We also find no abuse of discretion in the trial court's refusal to permit James to file a tardy opposition to the demurrer. James argues the trial court "fail[ed] to even consider" her request, but she cites nothing in the record to support that assertion, and given that we have no transcript of the demurrer hearing we must presume the court did consider her request. That is because of the well-settled principle of appellate review, that "`[a] judgment or order of the lower court is presumed correct,'" which means that, as a reviewing court, we must draw presumptions in favor of the trial court's ruling "`on matters as to which the record is silent, and error must be affirmatively shown.'" (Denham v. Superior Court (1970) 2 Cal.3d 557, 564.) What is more, the record shows the court considered James's request: the following day, the trial court entered an order denying it. To the extent James may be attempting to contest the substance of that ruling denying her additional time to respond, we discern no legal argument in her appellate brief addressing how and why the court erred. "Contentions on appeal are waived by a party who fails to support them with reasoned argument and citations to authority." (Sporn v. Home Depot USA, Inc. (2005) 126 Cal.App.4th 1294, 1303.) "An appellate court is not required to consider alleged errors where the appellant merely complains of them without pertinent argument." (Strutt v. Ontario Sav. & Loan Assn. (1972) 28 Cal.App.3d 866, 873; see also Kim v. Westmoore Partners, Inc. (2011) 201 Cal.App.4th 267, 293.) Although James is not represented by counsel, she "must `be treated like any other party and is entitled to the same, but no greater consideration than other litigants and attorneys.'" (Cassidy v. California Bd. of Accountancy (2013) 220 Cal.App.4th 620, 628.)

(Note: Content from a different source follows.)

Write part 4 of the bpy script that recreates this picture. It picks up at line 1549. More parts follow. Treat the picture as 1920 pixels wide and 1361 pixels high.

This brings us, finally, to James's argument that the demurrer papers misidentified the address of the courthouse where Department 509 is located. Although the county concedes it listed the wrong address, James hasn't met her burden to demonstrate any legal error, because the sole legal authority she cites, Code of Civil Procedure section 1010, does not require the courthouse location to be specified in a notice of motion.3 Furthermore, James appeared in person in Department 509 for the hearing. She clearly was not misled. Any error, assuming there even was one, was harmless. (See Cal. Const., art. VI, § 13; Code Civ. Proc., § 475.)

DISPOSITION

The judgment of dismissal is affirmed. Respondent shall recover its costs on appeal.

KLINE, P.J. and MILLER, J., concurs.

FootNotes


1. Although neither party has sought to correct or augment the record, we note the 11-page copy of the first amended complaint included in the clerk's transcript appears to be incomplete, lacking a signature page or proof of service at a minimum.
2. In her reply brief, James also argues the county violated a duty to meet and confer before filing its demurrer. We decline to consider this argument because ordinarily we do not consider issues raised for the first time in a reply brief. (See Mt. Hawley Ins. Co. v. Lopez (2013) 215 Cal.App.4th 1385, 1426.)
3. That provision states: "Notices must be in writing, and the notice of a motion, other than for a new trial, must state when, and the grounds upon which it will be made, and the papers, if any, upon which it is to be based. If any such paper has not previously been served upon the party to be notified and was not filed by him, a copy of such paper must accompany the notice. Notices and other papers may be served upon the party or attorney in the manner prescribed in this chapter, when not otherwise provided by this code. No bill of exceptions, notice of appeal, or other notice or paper, other than amendments to the pleadings, or an amended pleading, need be served upon any party whose default has been duly entered or who has not appeared in the action or proceeding."